1. The French Communist Party

2. In 1938 the average income per person gainfully employed in France was only half the average for those gainfully employed in Britain and only two-seventh the average for all those gainfully employed in the United States.

3. Even at the “official” rate of exchange at the time it equalled only from forty to fifty-four cents per hour. Prices were higher than in Canada.

4. The French C.P. has a million and a quarter dues paying members. It publishes thirteen daily papers in different parts of the country, two of the papers have circulations in excess of half a million each per day. In addition the Party publishes seventy weekly journals devoted to different districts and topics. A majority of all the elected officers of the trade union movement are communists.

5. The popular votes received by the three main parties on Nov 10, 1946, were as follows:

 

Vote Received
% of Total Vote Cast
Communist Party
5,475,955
28.2
Socialist Party
3,454,080
17.9
Mouvement Republicain Populaire
5,033,430
26.0
All other parties and groupings
5,198,396
27.9

 

6. The parties forming the government used this term to define the coalition as one in which the participating parties were each free to propagate their respective programs while maintaining governmental unity.

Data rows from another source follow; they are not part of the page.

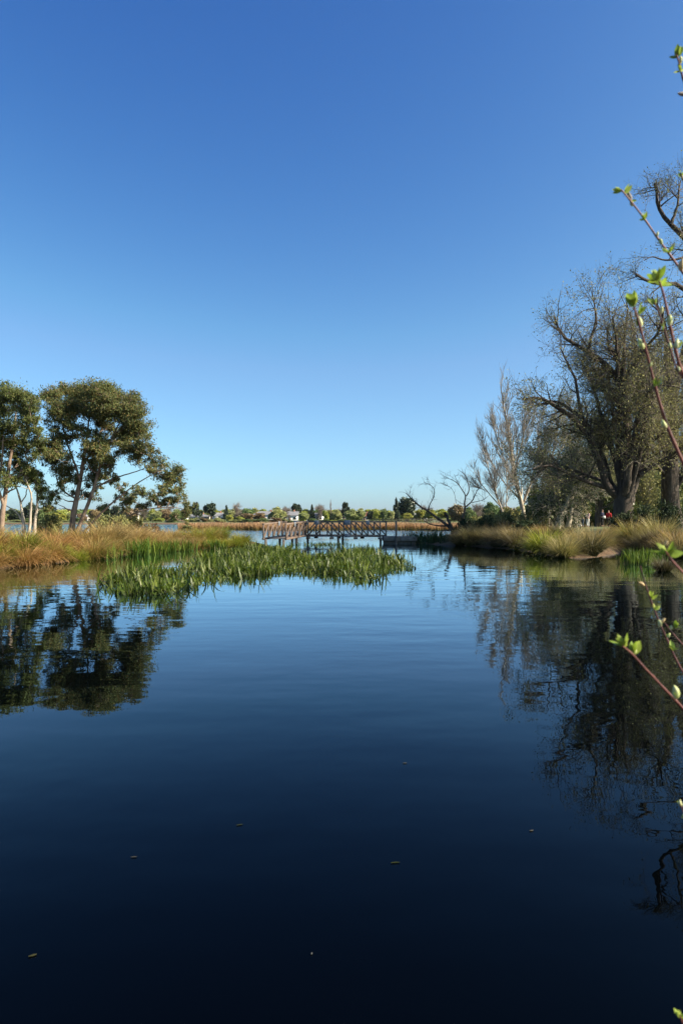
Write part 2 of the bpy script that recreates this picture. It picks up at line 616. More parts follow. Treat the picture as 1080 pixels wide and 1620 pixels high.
M['gum_bark'] = rough_mat('gum_bark', [(0.09, 0.055, 0.04), (0.22, 0.155, 0.11), (0.32, 0.25, 0.19)], 2.2, 0.5, 9, stretch=(1.5, 1.5, 0.5))
M['pale_bark'] = rough_mat('pale_bark', [(0.22, 0.17, 0.12), (0.40, 0.35, 0.28), (0.50, 0.45, 0.38)], 2.5, 0.4, 9, stretch=(1.5, 1.5, 0.5))
M['old_bark'] = rough_mat('old_bark', [(0.028, 0.021, 0.016), (0.065, 0.048, 0.036), (0.13, 0.10, 0.075)], 3.0, 1.0, 8, stretch=(1.6, 1.6, 0.45), dist=0.08)
M['old_twig'] = rough_mat('old_twig', [(0.13, 0.11, 0.08), (0.21, 0.175, 0.125)], 2.0, 0)
M['bare_bark'] = rough_mat('bare_bark', [(0.20, 0.16, 0.11), (0.36, 0.30, 0.225), (0.44, 0.38, 0.29)], 2.0, 0.3, 9, stretch=(1.5, 1.5, 0.5))
M['bare_twig'] = rough_mat('bare_twig', [(0.29, 0.255, 0.205), (0.39, 0.345, 0.285)], 1.0, 0)
M['dead_wood'] = rough_mat('dead_wood', [(0.035, 0.026, 0.02), (0.075, 0.058, 0.046), (0.12, 0.095, 0.08)], 3.0, 0.6, 12)
M['timber'] = rough_mat('timber', [(0.07, 0.058, 0.048), (0.125, 0.105, 0.088), (0.19, 0.165, 0.14)], 3.0, 0.5, 18, rough=0.75, stretch=(1, 1, 1))
M['timber_red_sunlit'] = rough_mat('timber_red_sunlit', [(0.10, 0.07, 0.052), (0.16, 0.11, 0.08), (0.21, 0.155, 0.115)], 3.0, 0.5, 18, rough=0.75)  # house doors; on the bridge's left section sunlit orange is put into the colour
M['steel'] = rough_mat('steel', [(0.13, 0.15, 0.17), (0.19, 0.21, 0.23), (0.24, 0.26, 0.28)], 5.0, 0.15, 20, rough=0.5, spec=0.5)
M['concrete'] = rough_mat('concrete', [(0.10, 0.092, 0.078), (0.17, 0.155, 0.13), (0.22, 0.20, 0.17)], 3.0, 0.4, 14)
M['white_wall'] = rough_mat('white_wall', [(0.72, 0.70, 0.66), (0.80, 0.78, 0.74)], 1.0, 0.1, 6)
M['cream_wall'] = rough_mat('cream_wall', [(0.60, 0.54, 0.44), (0.70, 0.64, 0.54)], 1.0, 0.1, 6)
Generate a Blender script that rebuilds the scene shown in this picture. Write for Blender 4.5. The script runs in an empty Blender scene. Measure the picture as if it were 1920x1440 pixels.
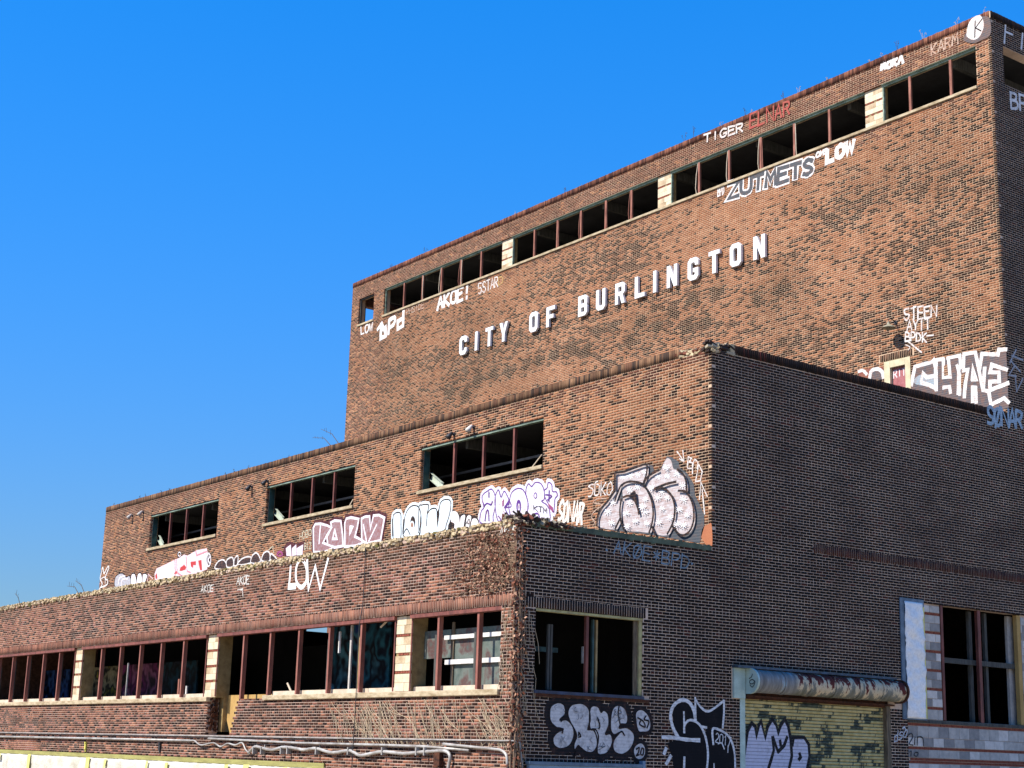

7. I, along with Comrade Foster of the United States, was solicited repeatedly on the street, in hotel lobbies and on railway stations, to buy Francs at prices varying from 200 Francs to the Dollar up to 275. (The official rate was 112). When we explained that we were opposed to such operations, the people who had approached us expressed amazement. “But this is how everybody does it,” one of them said to me.

8. When I was in France during march, there was already wide spread gossip that Heneral DeGaulle’s reaction to the failure to exclude Communists from the government would be an attempt to place himself at the head of a new reactionary party aiming at the abolition of the party system.